ABSTRACT

There are institutional and political peculiarities inherent to Morocco. Researchers have very rarely considered them in their studies of Morocco.1 The process of political reform in Morocco was not a mere reaction to the criticism directed by the Bush administration against Arab authoritarian regimes in the aftermath of the terrorist attacks of 9/11 (Ottaway and Choucair-Vizoso 2008, 2). Additionally, the Moroccan reform agenda predates the outbreak of the Arab Spring. The emergence of the 20th February movement, which is usually considered as the Moroccan version of the Arab Spring, was not entirely a response to the Tahrir Square protests. It seems that the temporality of the so-called Arab Spring does not entirely apply to Morocco (Dupret and Ferrié 2014). The article tries to show that democratisation in the Moroccan context should be considered the

outcome of a long process of maturation and interaction between key actors and institutions, resulting in a specific experience of ‘democracy-learning’, the key term and theme rightly

chosen for this special issue. Morocco did not experience any radical/revolutionary change in 2011 and it does not seem to be following the conventional steps of the transition paradigm (liberalisation, breakthrough, and consolidation). However, this situation does not necessarily mean the country is stuck in the status quo.

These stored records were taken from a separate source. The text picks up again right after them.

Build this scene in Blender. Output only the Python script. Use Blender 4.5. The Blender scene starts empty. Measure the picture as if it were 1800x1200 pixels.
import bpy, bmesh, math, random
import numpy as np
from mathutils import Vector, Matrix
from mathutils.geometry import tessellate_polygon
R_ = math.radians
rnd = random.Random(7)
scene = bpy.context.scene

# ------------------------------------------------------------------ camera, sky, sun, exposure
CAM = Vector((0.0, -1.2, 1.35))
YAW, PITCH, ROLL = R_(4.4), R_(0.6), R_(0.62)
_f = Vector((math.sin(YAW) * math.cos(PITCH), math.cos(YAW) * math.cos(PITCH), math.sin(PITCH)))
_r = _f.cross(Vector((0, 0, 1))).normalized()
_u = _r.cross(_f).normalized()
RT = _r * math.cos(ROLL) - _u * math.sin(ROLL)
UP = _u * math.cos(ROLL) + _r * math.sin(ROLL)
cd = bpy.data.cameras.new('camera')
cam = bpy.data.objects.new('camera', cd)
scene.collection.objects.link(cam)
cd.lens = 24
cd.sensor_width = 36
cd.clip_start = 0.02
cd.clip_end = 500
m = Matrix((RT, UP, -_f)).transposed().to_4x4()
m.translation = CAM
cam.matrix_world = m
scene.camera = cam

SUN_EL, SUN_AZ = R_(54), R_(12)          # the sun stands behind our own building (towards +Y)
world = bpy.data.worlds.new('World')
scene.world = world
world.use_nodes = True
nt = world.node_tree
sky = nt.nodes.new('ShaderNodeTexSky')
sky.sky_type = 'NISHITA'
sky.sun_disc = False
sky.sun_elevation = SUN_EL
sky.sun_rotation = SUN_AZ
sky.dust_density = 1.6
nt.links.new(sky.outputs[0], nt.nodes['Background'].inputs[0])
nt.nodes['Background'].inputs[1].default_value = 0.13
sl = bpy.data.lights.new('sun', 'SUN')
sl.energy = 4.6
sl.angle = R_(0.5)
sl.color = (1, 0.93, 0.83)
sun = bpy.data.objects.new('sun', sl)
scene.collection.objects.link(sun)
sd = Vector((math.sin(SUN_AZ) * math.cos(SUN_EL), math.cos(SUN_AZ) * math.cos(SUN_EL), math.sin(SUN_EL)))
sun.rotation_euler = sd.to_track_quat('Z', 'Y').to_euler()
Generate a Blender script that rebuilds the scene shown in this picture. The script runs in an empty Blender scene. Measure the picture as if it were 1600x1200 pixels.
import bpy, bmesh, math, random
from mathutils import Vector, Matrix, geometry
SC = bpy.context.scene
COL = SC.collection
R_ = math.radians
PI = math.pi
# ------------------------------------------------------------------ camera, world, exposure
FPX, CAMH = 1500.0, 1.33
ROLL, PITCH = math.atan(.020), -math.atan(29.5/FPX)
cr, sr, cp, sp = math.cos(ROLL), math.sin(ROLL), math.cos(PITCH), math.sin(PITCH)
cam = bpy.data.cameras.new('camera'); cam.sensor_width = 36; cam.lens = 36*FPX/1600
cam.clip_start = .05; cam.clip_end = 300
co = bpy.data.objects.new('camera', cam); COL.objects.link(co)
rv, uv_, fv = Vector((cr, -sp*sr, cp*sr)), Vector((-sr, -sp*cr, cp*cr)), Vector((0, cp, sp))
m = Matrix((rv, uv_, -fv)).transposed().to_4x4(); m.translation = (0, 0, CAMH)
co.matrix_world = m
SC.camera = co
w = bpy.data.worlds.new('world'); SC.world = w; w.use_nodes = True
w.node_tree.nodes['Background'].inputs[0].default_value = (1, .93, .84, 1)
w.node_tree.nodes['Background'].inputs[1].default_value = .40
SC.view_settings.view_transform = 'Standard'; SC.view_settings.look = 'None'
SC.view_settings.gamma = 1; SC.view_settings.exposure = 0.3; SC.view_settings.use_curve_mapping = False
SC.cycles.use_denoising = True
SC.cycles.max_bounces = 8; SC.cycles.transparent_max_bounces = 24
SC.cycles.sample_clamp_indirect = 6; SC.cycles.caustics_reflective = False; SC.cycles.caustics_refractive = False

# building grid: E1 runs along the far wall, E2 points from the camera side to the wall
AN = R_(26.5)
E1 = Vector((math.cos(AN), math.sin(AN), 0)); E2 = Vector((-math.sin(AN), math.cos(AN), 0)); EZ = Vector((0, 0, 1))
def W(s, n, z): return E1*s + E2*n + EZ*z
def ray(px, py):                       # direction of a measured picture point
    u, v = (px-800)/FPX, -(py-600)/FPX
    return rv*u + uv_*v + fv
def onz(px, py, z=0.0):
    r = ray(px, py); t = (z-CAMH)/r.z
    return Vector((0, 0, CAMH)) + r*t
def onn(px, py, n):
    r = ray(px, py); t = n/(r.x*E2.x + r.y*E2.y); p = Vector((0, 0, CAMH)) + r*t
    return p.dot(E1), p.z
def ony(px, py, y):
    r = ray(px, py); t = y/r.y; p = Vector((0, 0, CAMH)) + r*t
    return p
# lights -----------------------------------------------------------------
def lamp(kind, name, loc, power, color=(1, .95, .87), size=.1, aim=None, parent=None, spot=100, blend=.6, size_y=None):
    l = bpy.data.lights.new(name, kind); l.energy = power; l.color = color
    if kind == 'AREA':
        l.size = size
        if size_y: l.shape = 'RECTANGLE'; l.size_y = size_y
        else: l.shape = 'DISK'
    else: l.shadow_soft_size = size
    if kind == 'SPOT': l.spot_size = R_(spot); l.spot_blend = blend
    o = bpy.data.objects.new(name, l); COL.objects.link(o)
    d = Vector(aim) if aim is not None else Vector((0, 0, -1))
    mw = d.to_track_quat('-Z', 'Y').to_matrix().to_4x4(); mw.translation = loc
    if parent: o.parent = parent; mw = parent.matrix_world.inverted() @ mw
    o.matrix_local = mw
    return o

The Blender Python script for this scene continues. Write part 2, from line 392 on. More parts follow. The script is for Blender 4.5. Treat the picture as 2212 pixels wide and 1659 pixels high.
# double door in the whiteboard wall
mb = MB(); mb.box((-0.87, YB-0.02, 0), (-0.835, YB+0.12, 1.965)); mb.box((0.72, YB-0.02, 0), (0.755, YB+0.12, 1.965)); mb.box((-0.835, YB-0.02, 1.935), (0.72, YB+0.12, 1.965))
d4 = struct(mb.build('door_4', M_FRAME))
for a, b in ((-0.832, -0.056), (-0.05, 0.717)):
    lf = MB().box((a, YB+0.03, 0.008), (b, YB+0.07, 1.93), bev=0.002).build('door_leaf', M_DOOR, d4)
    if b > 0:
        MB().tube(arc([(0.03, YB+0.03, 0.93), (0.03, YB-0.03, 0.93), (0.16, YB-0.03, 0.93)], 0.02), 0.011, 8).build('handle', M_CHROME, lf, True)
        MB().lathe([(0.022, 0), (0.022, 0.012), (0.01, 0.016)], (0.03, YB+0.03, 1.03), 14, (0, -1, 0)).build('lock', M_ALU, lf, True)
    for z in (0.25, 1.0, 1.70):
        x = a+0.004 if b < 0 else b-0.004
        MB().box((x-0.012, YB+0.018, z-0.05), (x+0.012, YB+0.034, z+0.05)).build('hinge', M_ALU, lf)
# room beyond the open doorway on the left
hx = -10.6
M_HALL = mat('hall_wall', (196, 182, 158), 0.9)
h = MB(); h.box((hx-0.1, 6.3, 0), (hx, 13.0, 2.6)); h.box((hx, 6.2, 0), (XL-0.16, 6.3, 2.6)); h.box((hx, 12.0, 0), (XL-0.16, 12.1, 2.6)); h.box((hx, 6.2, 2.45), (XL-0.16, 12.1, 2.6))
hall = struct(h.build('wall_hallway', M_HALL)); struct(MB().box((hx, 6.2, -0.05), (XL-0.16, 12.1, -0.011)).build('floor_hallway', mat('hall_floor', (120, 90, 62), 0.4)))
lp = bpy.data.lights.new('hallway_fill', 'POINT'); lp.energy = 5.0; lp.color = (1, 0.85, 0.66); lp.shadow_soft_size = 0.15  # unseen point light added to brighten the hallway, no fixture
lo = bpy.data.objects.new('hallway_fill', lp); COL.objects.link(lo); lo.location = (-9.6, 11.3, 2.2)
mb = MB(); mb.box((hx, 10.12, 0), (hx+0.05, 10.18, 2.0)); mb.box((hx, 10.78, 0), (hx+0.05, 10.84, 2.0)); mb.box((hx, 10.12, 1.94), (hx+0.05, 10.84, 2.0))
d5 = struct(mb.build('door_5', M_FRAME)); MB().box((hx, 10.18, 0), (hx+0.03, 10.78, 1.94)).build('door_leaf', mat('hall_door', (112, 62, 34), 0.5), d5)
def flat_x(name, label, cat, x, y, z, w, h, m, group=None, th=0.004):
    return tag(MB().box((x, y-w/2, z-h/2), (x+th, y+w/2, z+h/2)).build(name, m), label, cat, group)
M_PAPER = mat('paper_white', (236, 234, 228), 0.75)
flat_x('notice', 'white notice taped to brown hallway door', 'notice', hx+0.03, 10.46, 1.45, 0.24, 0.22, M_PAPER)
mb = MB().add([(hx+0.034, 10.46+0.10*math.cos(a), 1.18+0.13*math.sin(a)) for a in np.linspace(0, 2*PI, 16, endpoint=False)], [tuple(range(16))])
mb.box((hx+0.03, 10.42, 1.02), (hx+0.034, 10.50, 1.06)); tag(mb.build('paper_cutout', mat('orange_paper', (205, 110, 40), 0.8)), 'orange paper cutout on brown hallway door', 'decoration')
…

Rather, it is suggested as a ‘third way of democratization’ which may apply to the Kingdom, sometimes referred to as ‘Moroccan exceptionalism’. This ‘exceptionalism’ is shaped by several factors that are specific to Moroccan society, inter alia, the political culture, the prevailing value system, the nature of the party system, etc. This article analyses the current cohabitation between the king and an Islamist head of government, and then examines the implications of this cohabitation and maturation for the practical functioning of the political system. The article does this in order to explore what Sadiki introduces in this special issue as ‘democratic knowledge’ and ‘democracy-learning’.